Morning philosophizing...consider yourself warned.
When you say, "given up on love," it really depends on what you mean by "love." (And, of course, what "is" is, but that's a subject for another day.) Do I believe I'm suddenly going to find the perfect soulmate, prince on a white horse sort of thing? Well, no. I actually did give up on that one a few decades ago. But do I believe that I can form deep, meaningful connections with a friend who then becomes more that a friend and an integral part of my life. Yes, I do still believe in that, I have to. If that isn't a possibility, then what are we all here for? (And I don't mean just this thread.) But I'm also not going to spend my life, or a big chunk of it, twiddling my thumbs waiting for that to happen.

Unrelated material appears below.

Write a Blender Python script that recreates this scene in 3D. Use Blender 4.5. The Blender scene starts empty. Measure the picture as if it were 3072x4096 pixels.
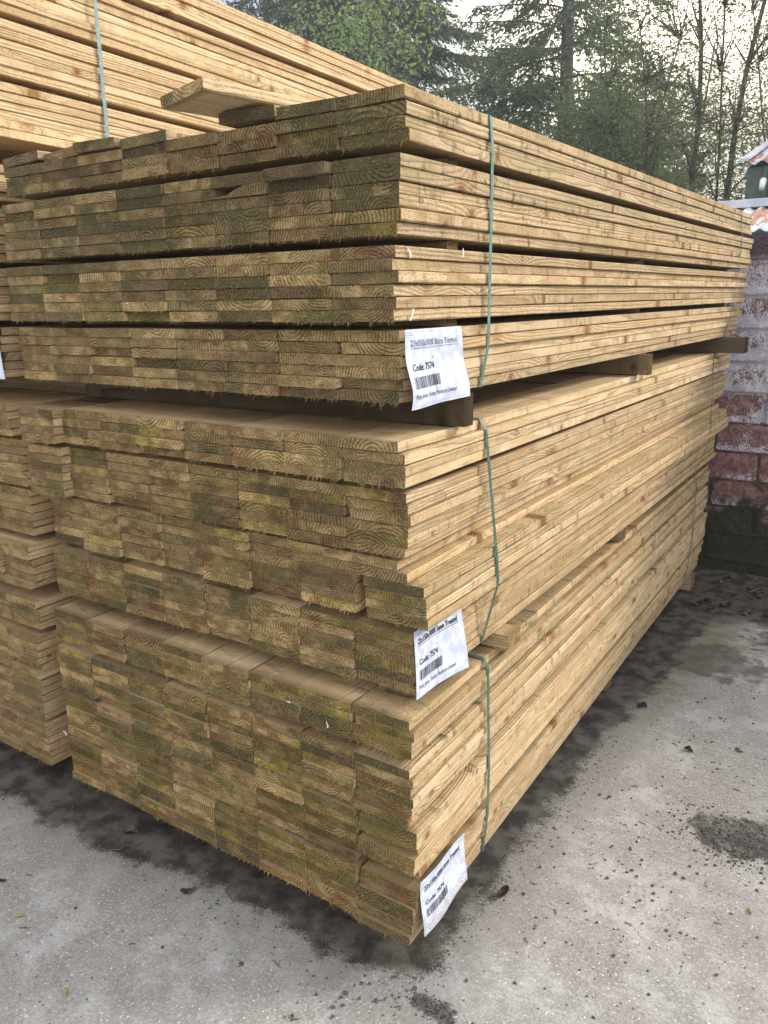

I had resigned myself to being permanently single a long, long time ago. Figured I'd end up one of those crazy old ladies with too many cats. Then someone wonderful came into my life. We were togther for seven years and most of them were great. He eventually decided that he needed to move on and that was very painful. I was really sad for a very long time, and still am when I think about it. BUT, if I had the chance to go back again and not get involved there's no way I would take it.
I can understand someone giving up on the idea of romance, though. To me that's a very different thing. We tend to get drawn into a vision of a perfect fantasy romance, but that's not something most of us can sustain, I don't think. You find your "happily ever after" by concentrating on "happily during." Love, like life, is built step by step, day by day.
Personally, died-in-the-wool optimist that I am, I still believe in romance, and love, and hope. Without them life would be too bleak. Whether romance will ever be a part of *my* life again, well, that I can't say. But I keep on loving, because I think that I, and the world around me, are better for it. And I keep on hoping, because, well, just because, I guess. And I concentrate on building a life for myself that's full of interesting people and interesting places and things. If I ever do meet a "special someone" I'll have a lot to offer. If I don't meet him, at least I can enjoy the trip.
Have a nice day all, maybe I'll "see" you in chat on Sat.